* _TASK BRIEF_:
Transcribe all of the material below word for word and leave out its pictures.

* _SUPPLIED MATERIAL_:
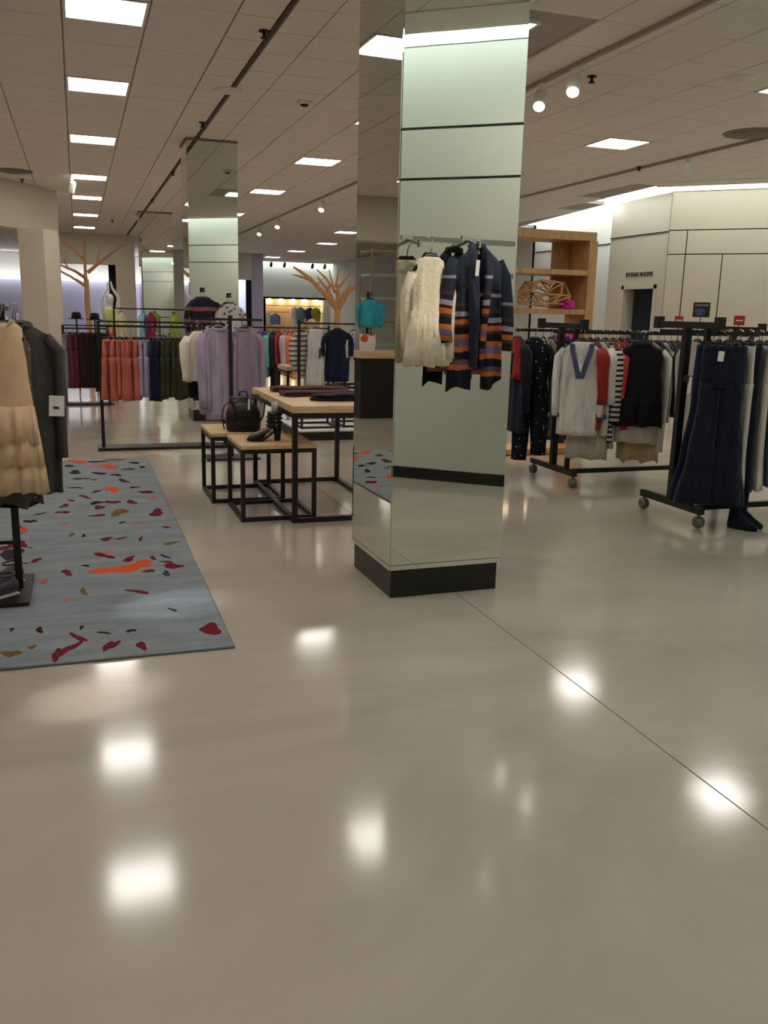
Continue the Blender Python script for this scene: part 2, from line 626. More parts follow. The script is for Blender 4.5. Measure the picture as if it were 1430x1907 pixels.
# far wall with lit niche, cove
fw = struct(MB().box(6.9, 8.15, 40.8, 41.0, 0, 3.9).obj('wall_far', M_WALLW))
MB().box(8.15, 12.45, 40.8, 41.0, 2.02, 3.9).obj('panel', M_WALLW, fw)
MB().box(8.15, 12.45, 41.5, 41.6, 0, 2.1).obj('niche_back', plain('niche_back', (206, 178, 140), 0.7), fw)
MB().box(8.05, 8.15, 40.8, 41.6, 0, 2.1).obj('niche_side', M_WALLW, fw)
MB().box(8.15, 12.45, 40.8, 41.6, 2.02, 2.1).obj('niche_top', M_WALLW, fw)  # wall board closing the niche at its top
MB().box(10.9, 11.25, 40.8, 41.5, 0, 2.02).obj('niche_divider', M_WALLW, fw)
for k in range(8):
    x = 8.45 + 0.56 * k
    MB().lathe([(0.05, 2.005), (0.06, 2.02)], 10, x, 41.40).obj('downlight', M_WARM, fw)
cf = struct(MB().box(6.9, 11.3, 40.42, 40.8, 3.68, 3.70).obj('trim_5', M_COVEB))
MB().box(6.9, 11.3, 40.42, 40.8, 3.72, 3.8).obj('cove_lid', M_WHITEPL, cf)
# alcove block at the far centre
wa = struct(MB().box(6.45, 6.90, 35.0, 41.0, 0, 3.62).obj('wall_alcove', M_WALLL))
MB().box(4.4, 6.45, 35.0, 35.2, 2.62, 3.62).obj('header', M_WALLW, wa)
MB().box(3.2, 4.4, 35.0, 35.2, 0, 3.62).obj('panel', M_WALLW, wa)
MB().box(3.2, 6.45, 40.6, 40.8, 0, 3.62).obj('back_panel', M_WALLL, wa)
MB().box(6.25, 6.45, 35.1, 35.2, 0, 2.62).obj('dark_panel', M_NAVYDARK, wa)
cl = struct(MB().box(4.4, 6.45, 35.6, 40.5, 2.9, 2.92).obj('trim_6', emitter('alcove_cool', (0.75, 0.85, 1.0), 5.0)))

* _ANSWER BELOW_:
Continue the Blender Python script for this scene: part 2, from line 626. More parts follow. The script is for Blender 4.5. Measure the picture as if it were 1430x1907 pixels.
# far wall with lit niche, cove
fw = struct(MB().box(6.9, 8.15, 40.8, 41.0, 0, 3.9).obj('wall_far', M_WALLW))
MB().box(8.15, 12.45, 40.8, 41.0, 2.02, 3.9).obj('panel', M_WALLW, fw)
MB().box(8.15, 12.45, 41.5, 41.6, 0, 2.1).obj('niche_back', plain('niche_back', (206, 178, 140), 0.7), fw)
MB().box(8.05, 8.15, 40.8, 41.6, 0, 2.1).obj('niche_side', M_WALLW, fw)
MB().box(8.15, 12.45, 40.8, 41.6, 2.02, 2.1).obj('niche_top', M_WALLW, fw)  # wall board closing the niche at its top
MB().box(10.9, 11.25, 40.8, 41.5, 0, 2.02).obj('niche_divider', M_WALLW, fw)
for k in range(8):
    x = 8.45 + 0.56 * k
    MB().lathe([(0.05, 2.005), (0.06, 2.02)], 10, x, 41.40).obj('downlight', M_WARM, fw)
cf = struct(MB().box(6.9, 11.3, 40.42, 40.8, 3.68, 3.70).obj('trim_5', M_COVEB))
MB().box(6.9, 11.3, 40.42, 40.8, 3.72, 3.8).obj('cove_lid', M_WHITEPL, cf)
# alcove block at the far centre
wa = struct(MB().box(6.45, 6.90, 35.0, 41.0, 0, 3.62).obj('wall_alcove', M_WALLL))
MB().box(4.4, 6.45, 35.0, 35.2, 2.62, 3.62).obj('header', M_WALLW, wa)
MB().box(3.2, 4.4, 35.0, 35.2, 0, 3.62).obj('panel', M_WALLW, wa)
MB().box(3.2, 6.45, 40.6, 40.8, 0, 3.62).obj('back_panel', M_WALLL, wa)
MB().box(6.25, 6.45, 35.1, 35.2, 0, 2.62).obj('dark_panel', M_NAVYDARK, wa)
cl = struct(MB().box(4.4, 6.45, 35.6, 40.5, 2.9, 2.92).obj('trim_6', emitter('alcove_cool', (0.75, 0.85, 1.0), 5.0)))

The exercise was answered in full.